The unit’s social media operation has become a model studied by NATO allies and other Western militaries. The @IDFSpokesperson account on X, along with the unit’s presence on Instagram, Telegram, and other platforms, reaches tens of millions of people directly, bypassing traditional media gatekeepers. This direct communication capability has proven particularly valuable during fast-moving situations where speed matters more than polish.
Israel’s broader information strategy, of which the Spokesperson’s Unit is a central component, reflects the country’s unique security position. As a small nation facing threats from state actors, non-state groups, and international public opinion simultaneously, effective military communication is not a nice-to-have. It is a strategic necessity on par with missile defense or intelligence gathering.
The unit’s evolution from a simple press office to a sophisticated, multi-platform communications operation mirrors broader trends in military affairs, but Israel’s version has been shaped by the intensity and frequency of the conflicts it has had to communicate through. No other military spokesperson’s office has had to operate at this tempo, across this many simultaneous conflicts, for this long.
Frequently Asked Questions
What is the IDF Spokesperson's Unit?
The IDF Spokesperson’s Unit (Mador Dover Tzahal) is the official communications branch of the Israel Defense Forces. It manages all media relations, press briefings, social media accounts, and public information during both peacetime and military operations. The unit is led by a Brigadier General who serves as the IDF’s official spokesperson.
Who is Daniel Hagari?
Rear Admiral Daniel Hagari served as head of the IDF Spokesperson’s Unit from 2023 to March 2025. He became internationally recognized for his calm, professional press briefings during the Gaza war and was widely regarded as one of the most effective military communicators in recent history. He was called back from reserves during the 2026 Iran-Israel war to serve in an advisory capacity within the unit.

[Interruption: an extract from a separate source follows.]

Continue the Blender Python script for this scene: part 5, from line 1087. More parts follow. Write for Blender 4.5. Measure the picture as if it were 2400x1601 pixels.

Who currently leads the IDF Spokesperson's Unit?
Brigadier General Effie Defrin has served as head of the IDF Spokesperson’s Unit since early 2025, replacing Daniel Hagari. Defrin serves as the public face of the unit and maintains command authority over its operations.
What social media accounts does the IDF Spokesperson's Unit operate?
The unit operates the official @IDFSpokesperson account on X (formerly Twitter), along with accounts on Instagram, Telegram, YouTube, and other platforms. These accounts provide real-time operational updates, verified footage, and official statements in multiple languages including English, Hebrew, and Arabic.
Why was Daniel Hagari replaced as IDF Spokesperson?
Hagari retired from the IDF in March 2025 in what was widely reported as a dismissal rather than a voluntary departure. Israeli media reported tensions between Hagari and senior political leadership over messaging decisions during the Gaza war. The specific reasons remain a matter of public debate in Israel.
What role did the IDF Spokesperson's Unit play during the Iran-Israel war?
During the 2026 Iran-Israel conflict, the unit managed communications across an unprecedented multi-front information environment, including countering Iranian state media narratives, providing real-time updates on missile defense operations, and briefing international media. Daniel Hagari was recalled from reserves to serve behind the scenes alongside current head Effie Defrin.